Objective
Transcribe all of the material below word for word and leave out its pictures.

Material
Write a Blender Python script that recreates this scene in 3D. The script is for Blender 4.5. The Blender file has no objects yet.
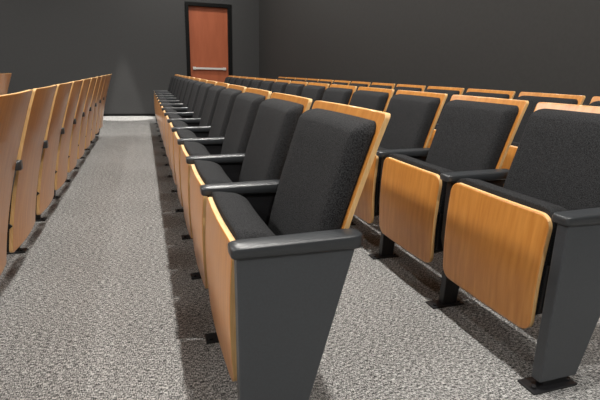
import bpy, bmesh, math, random
from mathutils import Vector, Matrix
random.seed(3)
sc=bpy.context.scene
try:
    sc.view_settings.view_transform='Standard'
    sc.view_settings.look='None'
except Exception: pass

# ---------------------------------------------------------------- materials
def new_mat(name):
    m=bpy.data.materials.new(name); m.use_nodes=True
    nt=m.node_tree; b=nt.nodes['Principled BSDF']
    return m,nt,b
def node(nt,t,**kw):
    n=nt.nodes.new(t)
    for k,v in kw.items(): setattr(n,k,v)
    return n
def ramp(nt,stops):
    r=nt.nodes.new('ShaderNodeValToRGB')
    els=r.color_ramp.elements
    while len(els)>1: els.remove(els[-1])
    els[0].position=stops[0][0]; els[0].color=(*stops[0][1],1)
    for p,c in stops[1:]:
        e=els.new(p); e.color=(*c,1)
    return r
def noise_mat(name,c1,c2,scale,rough,stretch=(1,1,1),bump=0.0,detail=4,metal=0,spec=.5,lo=.35,hi=.65):
    m,nt,b=new_mat(name)
    tc=node(nt,'ShaderNodeTexCoord'); mp=node(nt,'ShaderNodeMapping')
    mp.inputs['Scale'].default_value=stretch
    nz=node(nt,'ShaderNodeTexNoise'); nz.inputs['Scale'].default_value=scale; nz.inputs['Detail'].default_value=detail
    nt.links.new(tc.outputs['Object'],mp.inputs[0]); nt.links.new(mp.outputs[0],nz.inputs['Vector'])
    r=ramp(nt,[(lo,c1),(hi,c2)])
    nt.links.new(nz.outputs['Fac'],r.inputs[0]); nt.links.new(r.outputs[0],b.inputs['Base Color'])
    b.inputs['Roughness'].default_value=rough; b.inputs['Metallic'].default_value=metal
    b.inputs['Specular IOR Level'].default_value=spec
    if bump:
        bp=node(nt,'ShaderNodeBump'); bp.inputs['Strength'].default_value=bump; bp.inputs['Distance'].default_value=.002
        nt.links.new(nz.outputs['Fac'],bp.inputs['Height']); nt.links.new(bp.outputs[0],b.inputs['Normal'])
    return m
M_wood=noise_mat('maple_plywood',(.49,.185,.034),(.63,.275,.062),9,.30,stretch=(1,6,.6),detail=6,lo=.3,hi=.7)
M_wood.node_tree.nodes['Principled BSDF'].inputs['Coat Weight'].default_value=.35
M_wood.node_tree.nodes['Principled BSDF'].inputs['Coat Roughness'].default_value=.18
M_edge=noise_mat('plywood_edge',(.70,.42,.17),(.80,.51,.23),60,.5,stretch=(3,.3,.3))
M_fab=noise_mat('charcoal_fabric',(.005,.0052,.0058),(.033,.0335,.0355),330,.85,bump=.7,detail=2,spec=.2)
M_plas=noise_mat('armrest_plastic',(.032,.035,.038),(.038,.041,.045),300,.32,bump=.05)
M_panel=noise_mat('end_panel_laminate',(.048,.052,.058),(.054,.059,.066),200,.36)
M_metal=noise_mat('black_powdercoat',(.010,.010,.011),(.014,.014,.016),200,.4)
M_bolt=noise_mat('steel_bolt',(.3,.3,.3),(.4,.4,.4),50,.35,metal=1)
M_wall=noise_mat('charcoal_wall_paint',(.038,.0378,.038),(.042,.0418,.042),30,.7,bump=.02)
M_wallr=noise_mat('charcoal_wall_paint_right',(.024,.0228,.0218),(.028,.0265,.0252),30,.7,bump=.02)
M_ceil=noise_mat('ceiling_black_paint',(.05,.05,.05),(.055,.055,.055),30,.9)
M_trim=noise_mat('black_trim_paint',(.004,.004,.004),(.006,.006,.006),30,.4,spec=.2)
M_door=noise_mat('cherry_door_veneer',(.34,.085,.032),(.40,.105,.042),3,.5,stretch=(3,1,.5))
M_alu=noise_mat('brushed_aluminium',(.75,.74,.70),(.85,.84,.8),80,.3,metal=.3)

# carpet
M_carpet,nt,b=new_mat('grey_loop_carpet')
tc=node(nt,'ShaderNodeTexCoord')
def nz(scale,stretch,detail=3):
    mp=node(nt,'ShaderNodeMapping'); mp.inputs['Scale'].default_value=stretch
    n=node(nt,'ShaderNodeTexNoise'); n.inputs['Scale'].default_value=scale; n.inputs['Detail'].default_value=detail
    nt.links.new(tc.outputs['Object'],mp.inputs[0]); nt.links.new(mp.outputs[0],n.inputs['Vector']); return n
n1=nz(170,(.32,2.0,1),2); n2=nz(170,(2.0,.6,1),2); n3=nz(1.3,(1,1,1),2)
mx=node(nt,'ShaderNodeMath',operation='ADD'); nt.links.new(n1.outputs['Fac'],mx.inputs[0]); nt.links.new(n2.outputs['Fac'],mx.inputs[1])
ml=node(nt,'ShaderNodeMath',operation='MULTIPLY'); ml.inputs[1].default_value=.5; nt.links.new(mx.outputs[0],ml.inputs[0])
rp=ramp(nt,[(.40,(.032,.032,.031)),(.50,(.20,.199,.195)),(.60,(.62,.61,.59))])
nt.links.new(ml.outputs[0],rp.inputs[0])
mix=node(nt,'ShaderNodeMixRGB',blend_type='MULTIPLY'); mix.inputs[0].default_value=1
r3=ramp(nt,[(.3,(.86,.86,.86)),(.7,(1,1,1))]); nt.links.new(n3.outputs['Fac'],r3.inputs[0])
nt.links.new(rp.outputs[0],mix.inputs[1]); nt.links.new(r3.outputs[0],mix.inputs[2])
nt.links.new(mix.outputs[0],b.inputs['Base Color']); b.inputs['Roughness'].default_value=.97; b.inputs['Specular IOR Level'].default_value=.1
bp=node(nt,'ShaderNodeBump'); bp.inputs['Strength'].default_value=.5; bp.inputs['Distance'].default_value=.004
nt.links.new(ml.outputs[0],bp.inputs['Height']); nt.links.new(bp.outputs[0],b.inputs['Normal'])

def emis(name,col,s):
    m,nt,b=new_mat(name)
    b.inputs['Base Color'].default_value=(*col,1); b.inputs['Emission Color'].default_value=(*col,1); b.inputs['Emission Strength'].default_value=s
    return m
M_lamp=emis('lamp_lens',(1,.93,.82),4)

# ---------------------------------------------------------------- mesh helpers
MATS=[M_wood,M_edge,M_fab,M_plas,M_panel,M_metal,M_bolt]
WOOD,EDGE,FAB,PLAS,PANEL,METAL,BOLT=range(7)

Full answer
Write a Blender Python script that recreates this scene in 3D. The script is for Blender 4.5. The Blender file has no objects yet.
import bpy, bmesh, math, random
from mathutils import Vector, Matrix
random.seed(3)
sc=bpy.context.scene
try:
    sc.view_settings.view_transform='Standard'
    sc.view_settings.look='None'
except Exception: pass

# ---------------------------------------------------------------- materials
def new_mat(name):
    m=bpy.data.materials.new(name); m.use_nodes=True
    nt=m.node_tree; b=nt.nodes['Principled BSDF']
    return m,nt,b
def node(nt,t,**kw):
    n=nt.nodes.new(t)
    for k,v in kw.items(): setattr(n,k,v)
    return n
def ramp(nt,stops):
    r=nt.nodes.new('ShaderNodeValToRGB')
    els=r.color_ramp.elements
    while len(els)>1: els.remove(els[-1])
    els[0].position=stops[0][0]; els[0].color=(*stops[0][1],1)
    for p,c in stops[1:]:
        e=els.new(p); e.color=(*c,1)
    return r
def noise_mat(name,c1,c2,scale,rough,stretch=(1,1,1),bump=0.0,detail=4,metal=0,spec=.5,lo=.35,hi=.65):
    m,nt,b=new_mat(name)
    tc=node(nt,'ShaderNodeTexCoord'); mp=node(nt,'ShaderNodeMapping')
    mp.inputs['Scale'].default_value=stretch
    nz=node(nt,'ShaderNodeTexNoise'); nz.inputs['Scale'].default_value=scale; nz.inputs['Detail'].default_value=detail
    nt.links.new(tc.outputs['Object'],mp.inputs[0]); nt.links.new(mp.outputs[0],nz.inputs['Vector'])
    r=ramp(nt,[(lo,c1),(hi,c2)])
    nt.links.new(nz.outputs['Fac'],r.inputs[0]); nt.links.new(r.outputs[0],b.inputs['Base Color'])
    b.inputs['Roughness'].default_value=rough; b.inputs['Metallic'].default_value=metal
    b.inputs['Specular IOR Level'].default_value=spec
    if bump:
        bp=node(nt,'ShaderNodeBump'); bp.inputs['Strength'].default_value=bump; bp.inputs['Distance'].default_value=.002
        nt.links.new(nz.outputs['Fac'],bp.inputs['Height']); nt.links.new(bp.outputs[0],b.inputs['Normal'])
    return m
M_wood=noise_mat('maple_plywood',(.49,.185,.034),(.63,.275,.062),9,.30,stretch=(1,6,.6),detail=6,lo=.3,hi=.7)
M_wood.node_tree.nodes['Principled BSDF'].inputs['Coat Weight'].default_value=.35
M_wood.node_tree.nodes['Principled BSDF'].inputs['Coat Roughness'].default_value=.18
M_edge=noise_mat('plywood_edge',(.70,.42,.17),(.80,.51,.23),60,.5,stretch=(3,.3,.3))
M_fab=noise_mat('charcoal_fabric',(.005,.0052,.0058),(.033,.0335,.0355),330,.85,bump=.7,detail=2,spec=.2)
M_plas=noise_mat('armrest_plastic',(.032,.035,.038),(.038,.041,.045),300,.32,bump=.05)
M_panel=noise_mat('end_panel_laminate',(.048,.052,.058),(.054,.059,.066),200,.36)
M_metal=noise_mat('black_powdercoat',(.010,.010,.011),(.014,.014,.016),200,.4)
M_bolt=noise_mat('steel_bolt',(.3,.3,.3),(.4,.4,.4),50,.35,metal=1)
M_wall=noise_mat('charcoal_wall_paint',(.038,.0378,.038),(.042,.0418,.042),30,.7,bump=.02)
M_wallr=noise_mat('charcoal_wall_paint_right',(.024,.0228,.0218),(.028,.0265,.0252),30,.7,bump=.02)
M_ceil=noise_mat('ceiling_black_paint',(.05,.05,.05),(.055,.055,.055),30,.9)
M_trim=noise_mat('black_trim_paint',(.004,.004,.004),(.006,.006,.006),30,.4,spec=.2)
M_door=noise_mat('cherry_door_veneer',(.34,.085,.032),(.40,.105,.042),3,.5,stretch=(3,1,.5))
M_alu=noise_mat('brushed_aluminium',(.75,.74,.70),(.85,.84,.8),80,.3,metal=.3)

# carpet
M_carpet,nt,b=new_mat('grey_loop_carpet')
tc=node(nt,'ShaderNodeTexCoord')
def nz(scale,stretch,detail=3):
    mp=node(nt,'ShaderNodeMapping'); mp.inputs['Scale'].default_value=stretch
    n=node(nt,'ShaderNodeTexNoise'); n.inputs['Scale'].default_value=scale; n.inputs['Detail'].default_value=detail
    nt.links.new(tc.outputs['Object'],mp.inputs[0]); nt.links.new(mp.outputs[0],n.inputs['Vector']); return n
n1=nz(170,(.32,2.0,1),2); n2=nz(170,(2.0,.6,1),2); n3=nz(1.3,(1,1,1),2)
mx=node(nt,'ShaderNodeMath',operation='ADD'); nt.links.new(n1.outputs['Fac'],mx.inputs[0]); nt.links.new(n2.outputs['Fac'],mx.inputs[1])
ml=node(nt,'ShaderNodeMath',operation='MULTIPLY'); ml.inputs[1].default_value=.5; nt.links.new(mx.outputs[0],ml.inputs[0])
rp=ramp(nt,[(.40,(.032,.032,.031)),(.50,(.20,.199,.195)),(.60,(.62,.61,.59))])
nt.links.new(ml.outputs[0],rp.inputs[0])
mix=node(nt,'ShaderNodeMixRGB',blend_type='MULTIPLY'); mix.inputs[0].default_value=1
r3=ramp(nt,[(.3,(.86,.86,.86)),(.7,(1,1,1))]); nt.links.new(n3.outputs['Fac'],r3.inputs[0])
nt.links.new(rp.outputs[0],mix.inputs[1]); nt.links.new(r3.outputs[0],mix.inputs[2])
nt.links.new(mix.outputs[0],b.inputs['Base Color']); b.inputs['Roughness'].default_value=.97; b.inputs['Specular IOR Level'].default_value=.1
bp=node(nt,'ShaderNodeBump'); bp.inputs['Strength'].default_value=.5; bp.inputs['Distance'].default_value=.004
nt.links.new(ml.outputs[0],bp.inputs['Height']); nt.links.new(bp.outputs[0],b.inputs['Normal'])

def emis(name,col,s):
    m,nt,b=new_mat(name)
    b.inputs['Base Color'].default_value=(*col,1); b.inputs['Emission Color'].default_value=(*col,1); b.inputs['Emission Strength'].default_value=s
    return m
M_lamp=emis('lamp_lens',(1,.93,.82),4)

# ---------------------------------------------------------------- mesh helpers
MATS=[M_wood,M_edge,M_fab,M_plas,M_panel,M_metal,M_bolt]
WOOD,EDGE,FAB,PLAS,PANEL,METAL,BOLT=range(7)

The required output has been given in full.